In the above-discussed embodiment, the inner blade 21 includes a tetragonal cutout portion that forms the relief 25. However, as shown in FIG. 10(a), for example, the portion in the inner blade 21 that corresponds to the bend 11b of the outer blade may be beveled to form a relief 25a. Further, as shown in FIGS. 10(b) to 10(d), the portion of the inner blade 21 between the upper cutting edge 21a and side cutting edge 21b may be curved. In this case, the portion in the outer blade 11 between the upper wall 11c and the side wall 11a may form an orthogonal relief 11h, a trapezoidal relief 11i, or a thinned relief 11j. Alternatively, the inner blade 21 and the outer blade 11 may both include a relief.

In the above-discussed embodiment, the structure and shape of the inner blade 21 and outer blade 11 may be changed as required.

In the above-discussed embodiment, the outer blade 11 includes eight slits 11d. However, the outer blade 11 may include any other number of slits 11d although it is desirable that there be an even number of slits 11d to facilitate formation.

Although not particularly mentioned above, the battery may be a primary battery, such as a dry cell, or a rechargeable secondary battery.

The present examples and embodiments are to be considered as illustrative and not restrictive, and the invention is not to be limited to the details given herein, but may be modified within the scope and equivalence of the appended claims.

Claims

1. A hair remover comprising:

an outer blade;

a drive source; and

an inner blade accommodated in the outer blade, the inner blade being rotatable by the drive source to clip body hair in cooperation with the outer blade;

the outer blade including: a cylindrical side wall; an upper wall; a bend connecting the side wall and the upper wall; and straight upper cutting edges and straight side cutting edges formed by a plurality of slits extending from the upper wall to an upper part of the side wall; and

the inner blade including a straight upper cutting edge, which is formed at a location corresponding to the upper cutting edges of the upper blade, and a straight side cutting edge, which is formed at a location corresponding to the side cutting edges of the outer blade;

wherein the outer blade and the inner blade are formed so as to clip body hair through at least cooperation between the straight side cutting edges and cooperation between the straight upper cutting edges.

2. The hair remover according to claim 1, wherein the upper cutting edges of the outer blade and the inner blade each extend straight and perpendicular to a rotation axis of the inner blade.

3. The hair remover according to claim 1, wherein the outer blade includes an even number of the slits that are arranged at equal angular intervals.

4. The hair remover according to claim 3, wherein the outer blade includes eight of the slits.

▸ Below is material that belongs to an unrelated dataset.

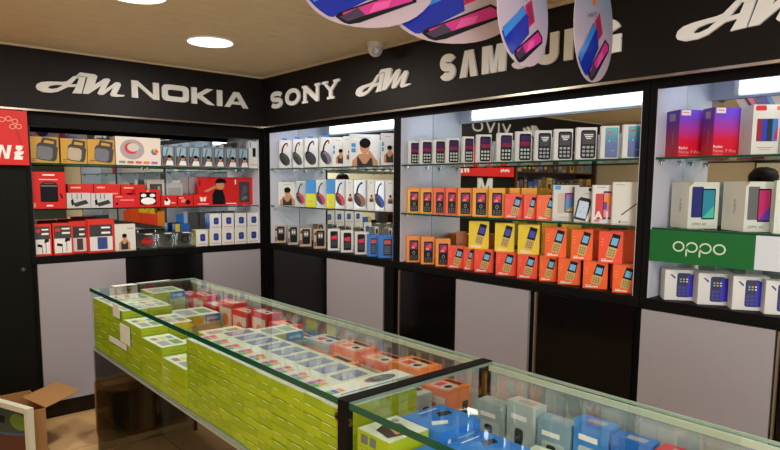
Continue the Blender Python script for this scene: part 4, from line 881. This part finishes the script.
# lime cartons
LIMES = [M(164, 176, 2, .55), M(154, 168, 2, .55), M(172, 180, 4, .55)]; LIME = LIMES[0]; LIMD = LIMES[1]; TOPW = M(206, 214, 196, .45); CB_ = M(28, 120, 196, .45)
LH = .0415; LB = .656
def lime(x0, y0, w, l, z, label, style, rz=0, hh=LH):
    """x0 left face, y0 far side, w along X, l toward the camera"""
    b = MB(); c, s_ = math.cos(rz), math.sin(rz); u = Vector((c, s_, 0)); v = Vector((s_, -c, 0))   # v points to the camera end
    O = Vector((x0, y0, z)); h = hh-.0012
    b.obox(O, u*w, v*l, Vector((0, 0, h)), random.choice(LIMES))
    T = Fr(O+v*l+Vector((0, 0, h)), u, -v, w, l); E_ = Fr(O+v*l, u, (0, 0, 1), w, h); Sd = Fr(O, v, (0, 0, 1), l, h)
    if style == 1:      # long cartons, printed top with pictures
        rect(b, T, 0, 0, 1, 1, TOPW)
        for q in range(2): rrect(b, T, .12+.44*q, .12, .46+.44*q, .48, [GREY, M(120, 140, 100)][q], 2, .1)
        for q in range(3): rect(b, T, .12+.28*q, .58, .34+.28*q, .8, [M(160, 110, 120), M(200, 190, 120), M(120, 130, 170)][q], 2)
        rect(b, E_, .3, .4, .7, .46, M(110, 120, 20)); rect(b, Sd, 0, .93, 1, 1, M(196, 200, 130))
    elif style == 4:    # white carton with an oval window
        rect(b, T, 0, 0, 1, 1, M(226, 228, 220, .45)); ell(b, T, .72, .55, .17, .30, GR2, 2); ell(b, T, .66, .5, .06, .1, M(60, 64, 66), 3); rect(b, T, .2, .02, .98, .10, M(40, 100, 180), 2)
        for q in range(4): rect(b, T, .06+.06*q, .25, .11+.06*q, .6, [M(206, 70, 60), M(80, 170, 70), M(60, 90, 180), M(220, 140, 60)][q], 2)
    elif style == 2:    # cartons whose short end is outward, icon tiles and window on top
        rect(b, T, 0, 0, 1, 1, TOPW)
        cols = [M(60, 90, 180), M(206, 70, 60), M(80, 170, 70), M(150, 90, 170), M(220, 140, 60), M(200, 60, 110)]
        for i_ in range(3):
            for j_ in range(2): rect(b, T, .07+.10*i_+.03*j_, .16+.34*j_, .16+.10*i_+.03*j_, .46+.34*j_, cols[(i_*2+j_) % 6], 2)
        rrect(b, T, .52, .14, .92, .86, M(126, 136, 168, .22), 2, .08); poly(b, T, [(.56, .2), (.72, .2), (.88, .8), (.68, .8)], M(172, 182, 210, .22), 3); rect(b, T, 0, 0, .02, 1, WH, 3)
        rect(b, Sd, 0, .90, 1, 1, M(206, 208, 150))
    else:
        q0 = random.uniform(0, .5); rect(b, Sd, q0, .92, q0+random.uniform(.3, .5), 1, M(236, 238, 190)); rect(b, Sd, 0, 0, 1, .06, M(110, 118, 6))
    o = b.build('phone_carton', org=tuple(O+u*w/2+v*l/2)); tag(o, label, 'box', 'lime cartons in the far glass counter')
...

5. The hair remover according to claim 1, wherein the upper cutting edge of the inner blade is discrete from the side cutting edge of the inner blade.

6. The hair remover according to claim 1, wherein the upper wall is flat;

the outer blade includes a plurality of teeth defined by the slits, each tooth including: a basal portion extending upward substantially parallel to a center axis of the outer blade; a distal portion extending inward toward the center axis of the outer blade; and a curved bent portion located between the basal portion and the distal portion; and

wherein the upper cutting edges of the outer blade are formed on the distal portions of the teeth; and

the side cutting edges of the outer blade are formed on the basal portions of the teeth.

7. The hair remover according to claim 6, wherein the inner blade further includes a relief formed at a location corresponding to the bend of the outer blade, the relief of the inner blade is free from contact with the outer blade, and the inner blade is in contact with the outer blade only at straight portions including the upper cutting edge and the side cutting edge.